§ **REQUIREMENTS**
Please repeat all of the listing exactly.

========================================================================

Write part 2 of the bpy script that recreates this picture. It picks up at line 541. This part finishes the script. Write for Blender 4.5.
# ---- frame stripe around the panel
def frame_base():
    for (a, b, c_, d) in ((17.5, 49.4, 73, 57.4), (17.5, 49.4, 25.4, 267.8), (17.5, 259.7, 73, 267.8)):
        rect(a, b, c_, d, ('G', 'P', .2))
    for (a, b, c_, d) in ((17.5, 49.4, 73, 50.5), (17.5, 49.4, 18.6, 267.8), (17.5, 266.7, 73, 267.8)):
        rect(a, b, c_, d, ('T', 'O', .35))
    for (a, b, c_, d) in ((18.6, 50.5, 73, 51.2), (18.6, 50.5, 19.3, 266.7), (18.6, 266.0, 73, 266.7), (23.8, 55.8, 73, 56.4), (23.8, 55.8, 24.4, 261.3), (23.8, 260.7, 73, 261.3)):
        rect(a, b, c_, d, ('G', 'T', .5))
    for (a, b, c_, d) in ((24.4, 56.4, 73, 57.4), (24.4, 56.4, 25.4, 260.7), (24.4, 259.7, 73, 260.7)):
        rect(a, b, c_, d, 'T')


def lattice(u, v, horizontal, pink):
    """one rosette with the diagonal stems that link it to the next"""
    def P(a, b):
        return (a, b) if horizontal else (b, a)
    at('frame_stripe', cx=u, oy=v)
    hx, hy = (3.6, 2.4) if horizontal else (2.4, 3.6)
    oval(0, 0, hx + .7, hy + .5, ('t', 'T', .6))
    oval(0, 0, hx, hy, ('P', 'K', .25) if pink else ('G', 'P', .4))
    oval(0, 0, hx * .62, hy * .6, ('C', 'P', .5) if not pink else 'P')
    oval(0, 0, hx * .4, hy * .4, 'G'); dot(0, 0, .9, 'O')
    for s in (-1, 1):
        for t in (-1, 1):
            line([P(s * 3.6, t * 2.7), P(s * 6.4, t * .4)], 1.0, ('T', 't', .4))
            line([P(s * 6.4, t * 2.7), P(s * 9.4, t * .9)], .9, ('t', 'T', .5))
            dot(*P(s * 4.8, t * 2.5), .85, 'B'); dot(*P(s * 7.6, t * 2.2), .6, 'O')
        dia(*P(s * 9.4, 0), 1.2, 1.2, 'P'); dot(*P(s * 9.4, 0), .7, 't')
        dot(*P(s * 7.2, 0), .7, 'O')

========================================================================

§ **TASK RESULT**
Write part 2 of the bpy script that recreates this picture. It picks up at line 541. This part finishes the script. Write for Blender 4.5.
# ---- frame stripe around the panel
def frame_base():
    for (a, b, c_, d) in ((17.5, 49.4, 73, 57.4), (17.5, 49.4, 25.4, 267.8), (17.5, 259.7, 73, 267.8)):
        rect(a, b, c_, d, ('G', 'P', .2))
    for (a, b, c_, d) in ((17.5, 49.4, 73, 50.5), (17.5, 49.4, 18.6, 267.8), (17.5, 266.7, 73, 267.8)):
        rect(a, b, c_, d, ('T', 'O', .35))
    for (a, b, c_, d) in ((18.6, 50.5, 73, 51.2), (18.6, 50.5, 19.3, 266.7), (18.6, 266.0, 73, 266.7), (23.8, 55.8, 73, 56.4), (23.8, 55.8, 24.4, 261.3), (23.8, 260.7, 73, 261.3)):
        rect(a, b, c_, d, ('G', 'T', .5))
    for (a, b, c_, d) in ((24.4, 56.4, 73, 57.4), (24.4, 56.4, 25.4, 260.7), (24.4, 259.7, 73, 260.7)):
        rect(a, b, c_, d, 'T')


def lattice(u, v, horizontal, pink):
    """one rosette with the diagonal stems that link it to the next"""
    def P(a, b):
        return (a, b) if horizontal else (b, a)
    at('frame_stripe', cx=u, oy=v)
    hx, hy = (3.6, 2.4) if horizontal else (2.4, 3.6)
    oval(0, 0, hx + .7, hy + .5, ('t', 'T', .6))
    oval(0, 0, hx, hy, ('P', 'K', .25) if pink else ('G', 'P', .4))
    oval(0, 0, hx * .62, hy * .6, ('C', 'P', .5) if not pink else 'P')
    oval(0, 0, hx * .4, hy * .4, 'G'); dot(0, 0, .9, 'O')
    for s in (-1, 1):
        for t in (-1, 1):
            line([P(s * 3.6, t * 2.7), P(s * 6.4, t * .4)], 1.0, ('T', 't', .4))
            line([P(s * 6.4, t * 2.7), P(s * 9.4, t * .9)], .9, ('t', 'T', .5))
            dot(*P(s * 4.8, t * 2.5), .85, 'B'); dot(*P(s * 7.6, t * 2.2), .6, 'O')
        dia(*P(s * 9.4, 0), 1.2, 1.2, 'P'); dot(*P(s * 9.4, 0), .7, 't')
        dot(*P(s * 7.2, 0), .7, 'O')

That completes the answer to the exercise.